全体を観終わった印象は複雑。各キャラクターの特徴づけ、印象的な歌で、トルストイの読んでみれば意外と通俗小説的な面白さ、しかしそこにある観察眼の鋭さを見事に表現しなおしていました。また、セット、照明、演出も他には味わえない質のもの、しかも上質な体験だろうと堪能しました。ただし、この二つ、話の面白さと演出が一度見ただけではずいぶんと気が散る、というか、どこに集中してみればいいのかわからないという戸惑いを生んでいたようです。1+1が少なくとも2にはなっていた気がしますが、観劇体験としてはそれが3にも4にもと欲張ってしまう(せっかくブロードウェイ行ったのに、という貧乏性でもありますけど)、その期待までは達していなかった、というのが個人的な印象。もすかすると、ブロードウェイの劇場ではなく、その前段階にテントで演じていたThe Great Cometのほうが面白い体験だったのでは、とか思っちゃうのですね。ミュージカルだと最終的にはブロードウェイでの成功を目指さないと、というのがあるのかもしれませんが、作品の質によって適切なサイズ、観客のタイプなど合うかどうかもありますよね。

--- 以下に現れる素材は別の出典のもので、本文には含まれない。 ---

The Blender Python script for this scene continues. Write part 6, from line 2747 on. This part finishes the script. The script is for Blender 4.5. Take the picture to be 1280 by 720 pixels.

というわけで、貴重な体験をしたというのと同時に、ちょっともやもやした感じを抱えながら劇場を出ました。ニューヨーク、特にブロードウェイは近年観光で盛り上がっているそうで、世界各国からの家族連れやらカップルやら、人、人、人が夜になっても渦巻いている。人込みからちょっと離れて宿へ向かっていると、ちらほらとホームレス、物乞いの姿が。彼らはまだまし?なほうで、酔っぱらってるのか、まともではない姿勢で路肩にひっくり返って寝ている男も。その落差と、The Great Cometの観劇体験を重ねて、ちょっとしんどい気分になったのでした。昼に9・11メモリアルを訪問して、その横にある妙な商業施設を見たのもあるかも。それに北朝鮮のミサイル騒ぎとそれに対するトランプ政権の反応、アメリカ南部の極右とカウンターの衝突で死者が出たりなど・・・。のどかにNYお上りさんとしてミュージカル鑑賞をしている自分の立場を、ピエールたちと重ねないではおれない気がしました。

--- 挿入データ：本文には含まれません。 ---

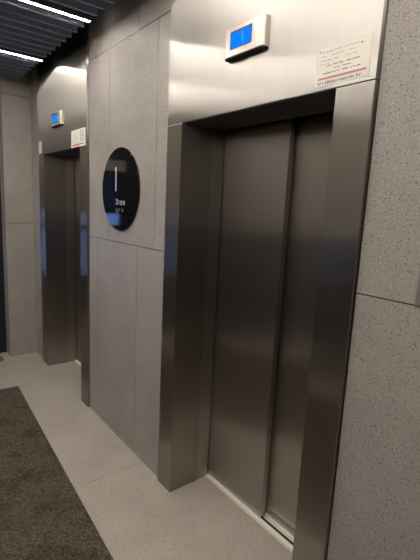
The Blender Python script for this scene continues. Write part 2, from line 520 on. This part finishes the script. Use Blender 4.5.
# ------------------------------------------------------------------ call panel at the right edge
t = thing('call_panel', 'satin steel elevator call panel on the wall right of the near elevator', 'call panel', (-.52, 0, 1.424))
bm = B(); box(bm, -.573, -.465, -.008, -.0005, 1.424, 1.674, 0, .003); obj('plate', bm, M['plate'], t)
bm = B(); lathe(bm, [(0, 0), (.021, 0), (.021, .003), (.018, .004), (0, .004)], (-.519, -.0082, 1.53), 'Y', 32)
obj('button', bm, M['display_body'], t, smooth=True)

# ------------------------------------------------------------------ floor things
bm = B()
L, Wd = 5.2, 1.70
box(bm, 0, L, -Wd, 0, .0004, .010, 0, .003)
mt = obj('entrance_mat', bm, M['mat'])
mt.location = (-3.812, -.389, 0); mt.rotation_euler = (0, 0, math.atan2(-.103, 2.22))
tag(mt, 'large dark brown looped mat lying on the pale floor before the elevators', 'mat')

bm = B(); lathe(bm, [(0, .0004), (.042, .0004), (.042, .007), (.039, .013), (.036, .026), (.029, .036), (.016, .043), (0, .046)], (-4.57, -.392, 0), 'Z', 40)
ds = obj('door_stop', bm, M['gold'], None, (-4.57, -.392, 0), True)
tag(ds, 'small round brass door stop on the floor before the black doorway', 'door stop')

# ------------------------------------------------------------------ sky, camera
w = bpy.data.worlds.new('World'); S.world = w; w.use_nodes = True
bg = w.node_tree.nodes['Background']; bg.inputs[0].default_value = (.36, .53, .92, 1); bg.inputs[1].default_value = 1.7

f, yaw, pit, rol, D, H = 414.4068, .9022, -.1732, .0485, 1.2453, 1.6845
fw = Vector((-math.sin(yaw)*math.cos(pit), math.cos(yaw)*math.cos(pit), math.sin(pit)))
r = fw.cross(Vector((0, 0, 1))).normalized(); u = r.cross(fw)
r2 = math.cos(rol)*r+math.sin(rol)*u; u2 = -math.sin(rol)*r+math.cos(rol)*u
cam = bpy.data.cameras.new('Camera'); co = bpy.data.objects.new('Camera', cam); C.objects.link(co)
mw = Matrix((r2, u2, -fw)).transposed().to_4x4(); mw.translation = (0, -D, H); co.matrix_world = mw
cam.sensor_fit = 'VERTICAL'; cam.sensor_height = 24; cam.lens = f*24/560; cam.clip_start = .05
S.camera = co

S.view_settings.view_transform = 'Standard'; S.view_settings.look = 'None'
S.view_settings.gamma = 1; S.view_settings.use_curve_mapping = False
S.view_settings.exposure = 1.74
S.cycles.max_bounces = 10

The Great Cometはすでに公演終了。グローバンに代わって『ハミルトン』のマリガン/マディソン役オキエリエテ・オナオドワンをキャスティング。ただし、演出とオークの間にちょっと行き違いがあったらしく、もともと契約が短かったのもあってオークは短期で、次にベテランでスターのマンディ・パンティキン(Mandy Patinkin)を次にキャスティング。しかし、このキャスティングを人種多様性を損なうとしてソーシャルメディアで批判する人たちが出てきて、パンティキンが辞退、とすったもんだの末、そもそもそんなに興業がうまく行っていなかったので、ということでプロデューサーが講演打ち切りを宣言……。なんとも後味の悪い締めくくりになってしまいました。黒人のドゥネ・ベントンを主演女優(ロシアの貴族の娘役)にブロードウェイ公演を続けてきた(その前任は『ハミルトン』のイライザ役フィリッパ・スーだった)、どう見ても人種多様性を推進してきたこのショウに、一つの役変更でどうこう周りからいう人間が困りものな気がしますが、これも現在のブロードウェイなんでしょう。
The Great Comet、とても好きな作品なのですが(特に楽曲、静かな曲もいいですし、プリンスを想起させるひねりがあってしかも激しい曲とか最高!)、いろいろ苦みも混じる体験になりました。もう少し小さなスペースで、しかもクオリティは高い公演を将来見られることを念じたいですが、はかない望みなような。マロイは次回作、ハーマン・メルヴィルの小説『白鯨―モゥビー・ディック』原作のミュージカルを準備中らしい(こちらも)ので、そちらに期待です。
「ピエロギ」(pierogi)というロシア料理だそうで。味は旨くもなく不味くもなく……。